Beben bei Geothermie nicht ungewöhnlich
Ob das Projekt auf das erhoffte Heisswasser in 4450 Metern Tiefe stösst, hätte sich in den nächsten Wochen zeigen sollen.
Kleinere Erdbeben sind bei Geothermie-Projekten nicht ungewöhnlich. In St. Gallen blieben spürbare Erschütterungen bislang aber aus.
Anders in Basel. Dort wurde ein Geothermieprojekt Ende 2009 wegen Erdbeben gestoppt. Durch die Erschütterungen gab es Sachschäden von rund 9 Millionen Franken. Weitere Schäden im mehrstelligen Millionenbereich waren damals erwartet worden.
Basel für Geothermie ungeeignet
Eine Risikoanalyse kam Ende 2009 zum Schluss, dass Basel als Standort für Geothermie schlichtweg ungeeignet ist. Die Studie hatte ergeben, dass mit stärkeren Beben zu rechnen sei.
St. Galler Variante sollte schonender sein
Die Projekte von Basel und St. Gallen unterscheiden sich jedoch: Wurde in Basel versucht, unter Hochdruck einen künstlichen Wasserkreislauf zu erzeugen, so kommt in St. Gallen die schonendere hydrothermale Methode zur Anwendung.
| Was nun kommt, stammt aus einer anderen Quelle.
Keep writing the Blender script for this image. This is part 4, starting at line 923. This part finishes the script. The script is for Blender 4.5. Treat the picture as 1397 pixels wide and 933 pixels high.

Dabei soll eine natürliche wasserführende Schicht angezapft werden. Das Heisswasser gelangt über das Bohrloch an die Erdoberfläche, wird dort genutzt und durch ein zweites Bohrloch wieder in die Tiefe zurückgepumpt.
Stadtpräsident: «Haben offen kommuniziert»
Die Unterschiede zu Basel wurden im Vorfeld des St. Galler Projekts immer wieder betont. «Man war 2009 noch davon ausgegangen, dass bei solchen hydrothermalen Projekten keine Erdbeben auftreten», sagt Stefan Wiemer vom Erdbebendienst. Seither habe man jedoch dazu gelernt und die nötigen Vorkehrungen getroffen.
Die Verantwortlichen betonen: Man habe nie behauptet, dass es keine Beben geben könne. «Wir haben der Bevölkerung sehr offen kommuniziert, dass wir ein Netz an Messgeräten auslegen», so Stadtpräsident Scheitlin. Damit habe man signalisiert, dass etwas entstehen könne.
In Unterhaching bei München steht eine mit St. Gallen vergleichbare Anlage. Sie liefert seit 2007 Heizwärme und seit 2009 auch Strom.